The State Department announced Feb. 18 that Rashad Hussain, former Obama envoy to the Organization for Islamic Cooperation, has been appointed United States Special Envoy and Coordinator for Strategic Counterterrorism Communications.

Hussain will lead a staff drawn from several departments and agencies to expand America’s international engagement and partnerships to counter violent extremism and to develop strategic counterterrorism communications around the world.  The announcement was made amid a three-day White House Summit to Counter Violent Extremism attended by some 60 representatives from advocacy organizations, law enforcement officials, and philanthropists.  Increasingly, the war on terrorism is being seen by the Obama administration and other leaders as a ‘War of Ideas.” In his speech at the three-day summit, President Obama said the U.S. must work to “discredit violent ideologies,” and that there was no one single profile of a terrorist, and the main objective was to prevent organizations like Islamic State from recruiting impressionable youth.

Hussain will also serve as Coordinator of the Center for Strategic Counterterrorism Communications, which was established in 2010 “to coordinate, orient, and inform government-wide strategic communications focused on violent extremists and terrorist organizations.”

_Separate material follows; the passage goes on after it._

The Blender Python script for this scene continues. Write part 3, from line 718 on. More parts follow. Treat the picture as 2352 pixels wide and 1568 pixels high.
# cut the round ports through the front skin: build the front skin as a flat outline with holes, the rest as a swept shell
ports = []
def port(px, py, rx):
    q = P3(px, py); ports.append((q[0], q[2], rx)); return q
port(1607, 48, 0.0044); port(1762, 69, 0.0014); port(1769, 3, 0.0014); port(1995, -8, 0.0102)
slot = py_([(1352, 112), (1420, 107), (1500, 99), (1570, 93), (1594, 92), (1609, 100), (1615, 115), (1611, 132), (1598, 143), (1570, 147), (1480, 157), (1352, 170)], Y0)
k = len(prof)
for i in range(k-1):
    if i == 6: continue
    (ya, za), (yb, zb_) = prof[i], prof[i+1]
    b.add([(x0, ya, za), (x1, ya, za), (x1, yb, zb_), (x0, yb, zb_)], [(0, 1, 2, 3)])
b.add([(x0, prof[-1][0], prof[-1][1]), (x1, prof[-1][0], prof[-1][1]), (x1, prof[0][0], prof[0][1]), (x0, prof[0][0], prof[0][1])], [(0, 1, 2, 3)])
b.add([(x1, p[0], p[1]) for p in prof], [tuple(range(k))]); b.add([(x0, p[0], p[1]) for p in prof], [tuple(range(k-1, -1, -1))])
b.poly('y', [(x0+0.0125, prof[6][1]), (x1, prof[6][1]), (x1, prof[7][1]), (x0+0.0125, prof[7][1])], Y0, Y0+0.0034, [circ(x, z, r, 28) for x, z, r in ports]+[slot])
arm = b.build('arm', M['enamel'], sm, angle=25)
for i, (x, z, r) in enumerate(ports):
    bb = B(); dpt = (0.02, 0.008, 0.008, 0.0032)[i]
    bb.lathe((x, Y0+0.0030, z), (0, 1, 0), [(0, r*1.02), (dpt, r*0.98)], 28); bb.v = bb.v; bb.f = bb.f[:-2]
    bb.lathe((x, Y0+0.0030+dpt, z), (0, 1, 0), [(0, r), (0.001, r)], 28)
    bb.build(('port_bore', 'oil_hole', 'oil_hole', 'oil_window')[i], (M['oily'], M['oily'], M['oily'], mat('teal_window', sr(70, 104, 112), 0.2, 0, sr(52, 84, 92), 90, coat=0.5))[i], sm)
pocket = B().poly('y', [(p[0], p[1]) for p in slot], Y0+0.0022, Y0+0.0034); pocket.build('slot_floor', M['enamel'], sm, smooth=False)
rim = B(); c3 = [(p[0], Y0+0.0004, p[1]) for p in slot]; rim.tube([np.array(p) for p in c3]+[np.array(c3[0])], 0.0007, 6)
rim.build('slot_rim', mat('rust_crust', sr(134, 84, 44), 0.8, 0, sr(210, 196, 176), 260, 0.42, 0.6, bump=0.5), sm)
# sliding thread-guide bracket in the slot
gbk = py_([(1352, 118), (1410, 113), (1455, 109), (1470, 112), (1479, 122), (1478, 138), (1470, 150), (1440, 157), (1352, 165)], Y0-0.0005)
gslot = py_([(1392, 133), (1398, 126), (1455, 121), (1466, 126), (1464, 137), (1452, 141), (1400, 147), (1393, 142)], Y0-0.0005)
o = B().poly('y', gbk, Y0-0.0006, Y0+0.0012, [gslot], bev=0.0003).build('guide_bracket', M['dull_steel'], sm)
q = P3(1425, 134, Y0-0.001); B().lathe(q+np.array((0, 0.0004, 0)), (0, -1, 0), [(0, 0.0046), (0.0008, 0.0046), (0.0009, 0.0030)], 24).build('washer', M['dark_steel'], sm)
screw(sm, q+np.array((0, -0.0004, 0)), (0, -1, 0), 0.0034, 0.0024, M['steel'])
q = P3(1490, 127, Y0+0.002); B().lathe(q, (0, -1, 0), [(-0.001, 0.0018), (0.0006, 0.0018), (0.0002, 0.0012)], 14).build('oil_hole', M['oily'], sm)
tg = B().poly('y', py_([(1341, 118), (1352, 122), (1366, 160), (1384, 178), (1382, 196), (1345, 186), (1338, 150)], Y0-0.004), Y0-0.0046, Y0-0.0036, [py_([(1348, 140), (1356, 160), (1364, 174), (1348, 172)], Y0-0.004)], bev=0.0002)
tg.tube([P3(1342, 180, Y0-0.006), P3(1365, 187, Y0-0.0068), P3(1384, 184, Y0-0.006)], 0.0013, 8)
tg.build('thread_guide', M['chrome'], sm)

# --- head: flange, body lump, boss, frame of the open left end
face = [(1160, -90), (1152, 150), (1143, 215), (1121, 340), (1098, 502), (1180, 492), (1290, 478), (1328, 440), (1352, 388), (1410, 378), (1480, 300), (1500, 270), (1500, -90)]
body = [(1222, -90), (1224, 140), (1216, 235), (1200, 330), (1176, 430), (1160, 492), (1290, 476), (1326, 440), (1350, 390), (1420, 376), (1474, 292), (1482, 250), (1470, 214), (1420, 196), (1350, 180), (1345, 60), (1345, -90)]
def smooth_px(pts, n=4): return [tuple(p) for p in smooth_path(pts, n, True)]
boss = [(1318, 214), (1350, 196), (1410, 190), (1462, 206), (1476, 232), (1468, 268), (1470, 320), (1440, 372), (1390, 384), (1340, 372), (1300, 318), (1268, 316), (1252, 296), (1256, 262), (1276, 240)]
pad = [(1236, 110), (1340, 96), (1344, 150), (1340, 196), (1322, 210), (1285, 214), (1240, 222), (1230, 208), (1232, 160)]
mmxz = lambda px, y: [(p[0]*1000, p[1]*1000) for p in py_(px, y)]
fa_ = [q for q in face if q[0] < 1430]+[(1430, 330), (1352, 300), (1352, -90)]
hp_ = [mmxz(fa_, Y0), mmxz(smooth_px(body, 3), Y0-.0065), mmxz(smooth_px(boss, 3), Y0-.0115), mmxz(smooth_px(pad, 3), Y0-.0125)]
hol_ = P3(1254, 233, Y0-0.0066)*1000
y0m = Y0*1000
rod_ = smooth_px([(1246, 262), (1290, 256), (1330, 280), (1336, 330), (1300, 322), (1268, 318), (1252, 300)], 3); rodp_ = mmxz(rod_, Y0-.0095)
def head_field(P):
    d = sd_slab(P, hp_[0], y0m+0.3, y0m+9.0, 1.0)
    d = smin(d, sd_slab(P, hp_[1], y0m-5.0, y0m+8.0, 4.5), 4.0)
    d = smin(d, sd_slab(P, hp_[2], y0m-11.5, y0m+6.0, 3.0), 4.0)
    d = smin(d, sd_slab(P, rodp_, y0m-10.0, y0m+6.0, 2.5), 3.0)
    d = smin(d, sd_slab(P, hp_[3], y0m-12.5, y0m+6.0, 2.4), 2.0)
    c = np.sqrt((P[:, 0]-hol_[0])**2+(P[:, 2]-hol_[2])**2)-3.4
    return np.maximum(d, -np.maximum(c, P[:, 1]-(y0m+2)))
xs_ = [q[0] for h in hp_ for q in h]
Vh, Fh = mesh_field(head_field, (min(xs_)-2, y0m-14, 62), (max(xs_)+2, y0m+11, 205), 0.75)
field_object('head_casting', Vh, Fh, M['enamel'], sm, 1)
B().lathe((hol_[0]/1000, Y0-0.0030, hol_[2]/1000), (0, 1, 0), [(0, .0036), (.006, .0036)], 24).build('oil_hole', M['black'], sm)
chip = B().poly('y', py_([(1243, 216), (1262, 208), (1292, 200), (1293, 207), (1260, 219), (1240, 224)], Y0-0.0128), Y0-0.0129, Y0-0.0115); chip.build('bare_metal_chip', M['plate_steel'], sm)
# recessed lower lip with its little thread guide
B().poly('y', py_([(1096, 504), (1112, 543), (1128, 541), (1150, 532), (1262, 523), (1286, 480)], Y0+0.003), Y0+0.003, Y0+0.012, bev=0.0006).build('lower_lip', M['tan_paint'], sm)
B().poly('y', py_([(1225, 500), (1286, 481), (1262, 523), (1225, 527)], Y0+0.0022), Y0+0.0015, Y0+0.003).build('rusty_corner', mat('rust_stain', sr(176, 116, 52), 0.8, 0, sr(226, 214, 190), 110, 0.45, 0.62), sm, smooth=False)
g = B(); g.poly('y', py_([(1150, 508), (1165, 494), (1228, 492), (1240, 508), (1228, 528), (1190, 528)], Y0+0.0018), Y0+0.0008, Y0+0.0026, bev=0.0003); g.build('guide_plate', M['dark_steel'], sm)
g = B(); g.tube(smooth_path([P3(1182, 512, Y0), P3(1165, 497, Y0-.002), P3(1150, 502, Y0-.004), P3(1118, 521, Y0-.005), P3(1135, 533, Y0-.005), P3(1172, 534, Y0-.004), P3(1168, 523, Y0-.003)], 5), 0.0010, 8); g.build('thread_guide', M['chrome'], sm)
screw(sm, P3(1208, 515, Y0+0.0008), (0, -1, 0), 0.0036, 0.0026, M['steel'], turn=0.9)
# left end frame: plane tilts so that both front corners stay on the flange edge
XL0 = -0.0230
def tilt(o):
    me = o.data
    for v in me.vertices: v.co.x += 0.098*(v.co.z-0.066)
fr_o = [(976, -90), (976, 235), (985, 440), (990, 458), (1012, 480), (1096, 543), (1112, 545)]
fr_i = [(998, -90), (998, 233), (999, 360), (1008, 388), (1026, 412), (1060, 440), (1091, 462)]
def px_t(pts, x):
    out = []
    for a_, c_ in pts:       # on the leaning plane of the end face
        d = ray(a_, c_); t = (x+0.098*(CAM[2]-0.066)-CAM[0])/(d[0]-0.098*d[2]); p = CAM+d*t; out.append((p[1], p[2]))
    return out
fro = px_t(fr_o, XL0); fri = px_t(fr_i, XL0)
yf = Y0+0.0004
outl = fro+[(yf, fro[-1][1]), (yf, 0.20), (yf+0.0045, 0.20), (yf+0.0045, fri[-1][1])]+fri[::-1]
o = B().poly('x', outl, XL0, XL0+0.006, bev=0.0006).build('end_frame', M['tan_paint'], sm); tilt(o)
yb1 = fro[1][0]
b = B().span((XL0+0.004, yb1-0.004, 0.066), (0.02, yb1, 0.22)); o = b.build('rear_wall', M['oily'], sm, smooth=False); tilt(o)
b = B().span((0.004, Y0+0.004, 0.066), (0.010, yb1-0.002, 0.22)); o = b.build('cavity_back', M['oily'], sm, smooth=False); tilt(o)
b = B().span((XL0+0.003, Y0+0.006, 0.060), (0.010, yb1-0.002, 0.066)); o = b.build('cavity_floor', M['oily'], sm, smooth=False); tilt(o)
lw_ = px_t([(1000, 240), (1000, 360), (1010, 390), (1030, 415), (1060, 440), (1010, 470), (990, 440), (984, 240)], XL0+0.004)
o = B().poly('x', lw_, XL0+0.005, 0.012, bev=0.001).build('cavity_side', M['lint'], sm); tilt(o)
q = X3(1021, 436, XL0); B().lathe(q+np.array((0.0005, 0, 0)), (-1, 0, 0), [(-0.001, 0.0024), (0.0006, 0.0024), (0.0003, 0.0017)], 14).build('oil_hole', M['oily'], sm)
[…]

Hussain served as special envoy to OIC since 2010, a role in which he has worked with the OIC, Muslim-majority countries, and civil society to deepen and broaden U.S. engagement with Muslim communities around the world. Prior to that he was Deputy Associate Counsel to President Obama, focusing on national security, new media, and science and technology issues.  He has also served as Director for Global Engagement at the National Security Council and as a Special Assistant United States Attorney in Washington, D.C., where he prosecuted criminal cases.

In 2009, Hussain worked with the National Security Council in developing and pursuing the “New Beginning” that President Obama outlined in his address in Cairo, Egypt.

Hussain was a member of the legal staff for the Presidential Transition Team when Obama was elected to office in 2008.  He served in the past as a trial attorney at the U.S. Department of Justice and before that as a legislative assistant on the House Judiciary Committee, where he focused on national security-related issues.

He has a J.D. from Yale Law School, where was editor of the Yale Law Journal. He also has a  Master’s degrees in Public Administration from the Kennedy School of Government and Arabic and Islamic Studies from Harvard University. He graduated from the University of North Carolina at Chapel Hill. In January 2013, Hussain received the Distinguished Honor Award given for “exceptionally outstanding service to the agencies of the U.S. Government resulting in achievements of marked national or international significance.”